What should I do first?

What should I do first in the garden this weekend? Start organising and planting my seeds for spring? Continue pruning the roses? Finish clearing the mess out of the Hump? Take more photographs of the baby pink Camellias?

Saturday 24th July

Ha! - I could take over ONE THOUSAND photographs of the dreary winter garden - trying to keep up with the Moosey London Team who did just this when they visited Hampton Court. But would I be allowed a whole new web-site section to display such? Humph... I guess I'm just a little envious.

 It's that baby pink one again!
The First Flowering Camellia - Winter 2004

I hope that the dreamy, dithering mood I've woken up with doesn't last. I'm sulking - cross that my garden homecoming week was redirected (relief work every day, plus non-gardening weather). Get over it Moosey! I will redeem myself this weekend by being full of amazing gardening energy - starting NOW. I will forget the summer flower pictures that London is bombarding me with - I've got things which are just as nice out there (hmm... like mud? chook manure all over the decking? gum tree leaves in the spouting? fence wood which is rotten?...)

Taj-Dog :
Taj loves being a country dog.

Right. Taj-dog (my old and extremely deaf dog) is at my feet snoring. Rooster is standing in the cat bowl on the decking, crowing at me through the glass. My gardening day (with a little bit of help from the pets) is bound to be a success...

Later, Apres-Gardening...

I have sown a lot of seeds (e.g. lettuces, annuals like cornflower and nasturtiums, white Clary Sage, white and apricot foxgloves) - as well as cleaning up the inside of the glass-house (with rooster and the hens, inside, poking around in the dirt). I have cleared a trailer-load of rubbish from the Hump and burned it, along with the prunings from five or six house-side roses. The sun is high enough in the sky to notice, and everywhere the flax leaves are shining. For once the water race is clear - the water sparkles as it runs over the stony bottom.
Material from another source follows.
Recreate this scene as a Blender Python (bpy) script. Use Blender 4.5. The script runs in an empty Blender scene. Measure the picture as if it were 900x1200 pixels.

I am tired, but this has been a great day - five hours of gardening with minimal sulking.

 Daft bird - thinks he's a gardener...
My Friend Rooster Walking the Plank

Tomorrow I promise myself to work even harder - my first job is to sort out that hopeless Wattle Woods stream.

Sunday 25th July

Aargh! It is nine o'clock, and the lawns are covered in frost - but I am going to go out there, just as soon as I've had a cup of tea. I will make a determined list.

After reading the Hampton Court pages on Sweet Peas I'm determined to grow lots and lots of these. I love them! Should they have been sown in Autumn? - probably. Why don't I grow them more? I've been scared off by articles demanding trenches filled with rotting manure? Right - this is my gardening resolution for July 2004, noted and recorded...

 Photographed by the web-master.
English Sweet Peas

Later...

I have checked the Sweet Pea packets - oops - should have been started in autumn. I've started them anyway - some blues bred by New Zealander Dr. Hammett, and some nice lookers called Wiltshire Ripple (sounds like ice-cream). I've done a huge amount of clearing, sawing, lopping (I bought some brand new loppers for nine dollars - well, they've lasted one day so far!) and pruning. In the end of the Hump I've uncovered two beautiful little struggling Kowhai trees and one Olearia as well as many seedling Pittosporums. The rubbish is burnt.

So I only really addressed the first two list items - but with huge determination and excellent results. I have won today's game in the garden (like those All Blacks, scoring in the last seconds in last night's rugby)...

Monday 26th July

The end of the Hump area is far, far bigger than I imagined. After three happy hours sawing and raking today I still haven't exactly finished, but the whole area has opened up - I've now found a small grove of Olearias, several Pampas Grass clumps which are starting to re-sprout, and a couple of floppy Phormium Tenax flaxes. Now there is much more light - hmm... I'm thinking sneakily about some rhododendrons, conveniently forgetting what happened not far from here in the heat of last summer. Enough!

 It looks cold!
Winter Driveway

Anyway, the rubbish is burnt, and I'm pleased with today's progress. I have more ideas - some of the lawn could be reclaimed, and also the large scruffy tree halfway down the driveway curve could be cut down. It's a bush gone dreadfully wrong, with red berries in winter - seedlings keep popping up everywhere else - I suspect it is not very desirable, and maybe even a pest plant.

So one result of my huge clearing efforts will probably be the enlargement and beautification of the Driveway Lawn. Good - nicely random - nice to get a result that wasn't strictly planned for.